● EXERCISE TASK
Print the listing as it stands, omitting all images.
— BEGIN —
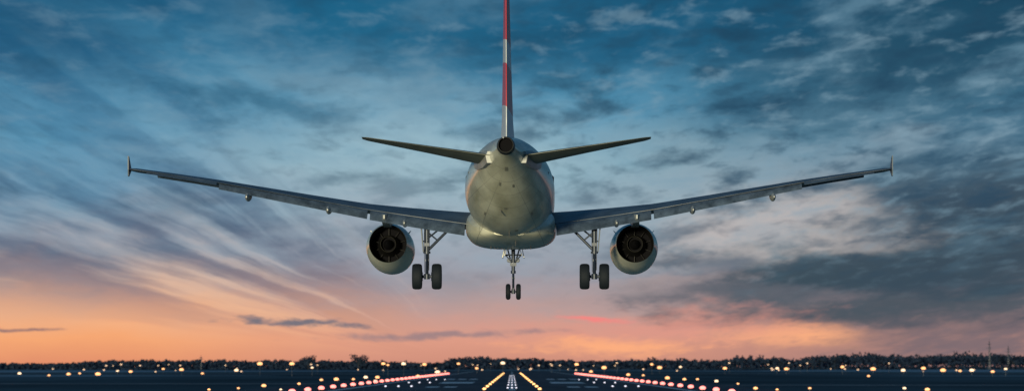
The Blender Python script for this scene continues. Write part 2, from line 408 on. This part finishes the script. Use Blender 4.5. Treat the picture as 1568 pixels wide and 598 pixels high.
    tube(bm, (gx+.1, -.1, 9.2), (gx+.09, -.13, 7.3), .016, seg=6); tube(bm, (gx-.12, -.1, 9.0), (gx-.1, -.2, 7.2), .014, seg=6)
    box(bm, (gx, -.14, 8.45), (.22, .12, .14)); box(bm, (gx, -.12, 7.75), (.16, .1, .1))
    for sx in (-.26, .26): tube(bm, (gx+sx-.07, 0, 7.02), (gx+sx+.07, 0, 7.02), .2, .2, 20)
    finish(nm+"_main_gear_strut", bm, m_metal)
    bm = bmesh.new()
    for sx in (-.44, .44):
        cx = gx+sx
        for prof, mi in (([(-.21,.30),(-.225,.42),(-.215,.51),(-.16,.56),(-.08,.577),(.08,.577),(.16,.56),(.215,.51),(.225,.42),(.21,.30)], 0), ([(-.21,.30),(-.15,.27),(-.14,.1),(-.14,.001)], 1), ([(.21,.30),(.15,.27),(.14,.1),(.14,.001)], 1)):
            loft(bm, [[(cx+u, r*math.sin(2*math.pi*i/32), 7.02+r*math.cos(2*math.pi*i/32)) for i in range(32)] for u, r in prof], cap=False, mi=mi)
    finish(nm+"_main_wheels", bm, [m_tyre, m_hub])
    bm = bmesh.new()
    box(bm, (gx+side*.22, .05, 8.80), (.05, .75, 1.35), Matrix.Rotation(math.radians(side*5), 4, 'Y'))
    tube(bm, (gx, 0, 8.6), (gx+side*.2, 0, 8.6), .03, seg=8)
    finish(nm+"_main_gear_door", bm, m_wing, False)
    bm = bmesh.new()
    T = [(0.55,-12.9,11.58,4.2,.11,-1.5),(1.1,-13.2,11.64,3.85,.11,-1.5),(3.3,-14.75,11.97,2.75,.10,-1.2),(5.7,-16.4,12.32,1.55,.08,-1.0),(5.92,-16.75,12.35,1.1,.06,-1.0)]
    loft(bm, [[(side*p[0], p[1], p[2]) for p in airfoil(*w, camber=0.0)] for w in T])
    finish(nm+"_tailplane", bm, m_tail)
    bm = bmesh.new(); rg = []
    for (y, hz, xo) in ((-12.2,.30,1.30),(-13.5,.42,1.17),(-15.5,.42,.92),(-17.0,.28,.70)):
        zc = 11.62
        rg.append([(side*(xo+.10), y, zc-hz), (side*(xo+.16), y, zc), (side*(xo+.08), y, zc+hz*.7), (side*(xo-.3), y, zc+hz*.7), (side*(xo-.3), y, zc-hz)])
    loft(bm, rg); finish(nm+"_tailplane_apron", bm, m_pyl)

def fin_ring(z, yle, ch, hw, n=12):
    up = []
    for i in range(n+1):
        s = 0.5*(1-math.cos(math.pi*i/n))
        prof = (0.2969*math.sqrt(s)-0.126*s-0.3516*s*s+0.2843*s**3-0.1015*s**4)/0.1
        up.append((s, hw*prof))
    loop = [(s, h+0.012) for s, h in reversed(up)] + [(s, -h-0.012) for s, h in up[1:]]
    return [(h, yle-s*ch, z) for s, h in loop]
bm = bmesh.new()
loft(bm, [fin_ring(*a) for a in ((C+1.55,-9.6,8.3,.27),(C+2.0,-10.6,7.1,.26),(C+2.5,-11.5,6.2,.225),(C+4.5,-13.4,4.85,.17),(C+6.8,-15.6,3.35,.12),(C+8.0,-16.75,2.5,.09),(C+8.1,-17.1,2.1,.04))])
m_fin = bpy.data.materials.new("fin_livery"); m_fin.use_nodes = True
t = m_fin.node_tree; b = t.nodes["Principled BSDF"]; co = t.nodes.new("ShaderNodeTexCoord"); s = t.nodes.new("ShaderNodeSeparateXYZ")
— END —
● COMPLETED EXERCISE
The Blender Python script for this scene continues. Write part 2, from line 408 on. This part finishes the script. Use Blender 4.5. Treat the picture as 1568 pixels wide and 598 pixels high.
    tube(bm, (gx+.1, -.1, 9.2), (gx+.09, -.13, 7.3), .016, seg=6); tube(bm, (gx-.12, -.1, 9.0), (gx-.1, -.2, 7.2), .014, seg=6)
    box(bm, (gx, -.14, 8.45), (.22, .12, .14)); box(bm, (gx, -.12, 7.75), (.16, .1, .1))
    for sx in (-.26, .26): tube(bm, (gx+sx-.07, 0, 7.02), (gx+sx+.07, 0, 7.02), .2, .2, 20)
    finish(nm+"_main_gear_strut", bm, m_metal)
    bm = bmesh.new()
    for sx in (-.44, .44):
        cx = gx+sx
        for prof, mi in (([(-.21,.30),(-.225,.42),(-.215,.51),(-.16,.56),(-.08,.577),(.08,.577),(.16,.56),(.215,.51),(.225,.42),(.21,.30)], 0), ([(-.21,.30),(-.15,.27),(-.14,.1),(-.14,.001)], 1), ([(.21,.30),(.15,.27),(.14,.1),(.14,.001)], 1)):
            loft(bm, [[(cx+u, r*math.sin(2*math.pi*i/32), 7.02+r*math.cos(2*math.pi*i/32)) for i in range(32)] for u, r in prof], cap=False, mi=mi)
    finish(nm+"_main_wheels", bm, [m_tyre, m_hub])
    bm = bmesh.new()
    box(bm, (gx+side*.22, .05, 8.80), (.05, .75, 1.35), Matrix.Rotation(math.radians(side*5), 4, 'Y'))
    tube(bm, (gx, 0, 8.6), (gx+side*.2, 0, 8.6), .03, seg=8)
    finish(nm+"_main_gear_door", bm, m_wing, False)
    bm = bmesh.new()
    T = [(0.55,-12.9,11.58,4.2,.11,-1.5),(1.1,-13.2,11.64,3.85,.11,-1.5),(3.3,-14.75,11.97,2.75,.10,-1.2),(5.7,-16.4,12.32,1.55,.08,-1.0),(5.92,-16.75,12.35,1.1,.06,-1.0)]
    loft(bm, [[(side*p[0], p[1], p[2]) for p in airfoil(*w, camber=0.0)] for w in T])
    finish(nm+"_tailplane", bm, m_tail)
    bm = bmesh.new(); rg = []
    for (y, hz, xo) in ((-12.2,.30,1.30),(-13.5,.42,1.17),(-15.5,.42,.92),(-17.0,.28,.70)):
        zc = 11.62
        rg.append([(side*(xo+.10), y, zc-hz), (side*(xo+.16), y, zc), (side*(xo+.08), y, zc+hz*.7), (side*(xo-.3), y, zc+hz*.7), (side*(xo-.3), y, zc-hz)])
    loft(bm, rg); finish(nm+"_tailplane_apron", bm, m_pyl)

def fin_ring(z, yle, ch, hw, n=12):
    up = []
    for i in range(n+1):
        s = 0.5*(1-math.cos(math.pi*i/n))
        prof = (0.2969*math.sqrt(s)-0.126*s-0.3516*s*s+0.2843*s**3-0.1015*s**4)/0.1
        up.append((s, hw*prof))
    loop = [(s, h+0.012) for s, h in reversed(up)] + [(s, -h-0.012) for s, h in up[1:]]
    return [(h, yle-s*ch, z) for s, h in loop]
bm = bmesh.new()
loft(bm, [fin_ring(*a) for a in ((C+1.55,-9.6,8.3,.27),(C+2.0,-10.6,7.1,.26),(C+2.5,-11.5,6.2,.225),(C+4.5,-13.4,4.85,.17),(C+6.8,-15.6,3.35,.12),(C+8.0,-16.75,2.5,.09),(C+8.1,-17.1,2.1,.04))])
m_fin = bpy.data.materials.new("fin_livery"); m_fin.use_nodes = True
t = m_fin.node_tree; b = t.nodes["Principled BSDF"]; co = t.nodes.new("ShaderNodeTexCoord"); s = t.nodes.new("ShaderNodeSeparateXYZ")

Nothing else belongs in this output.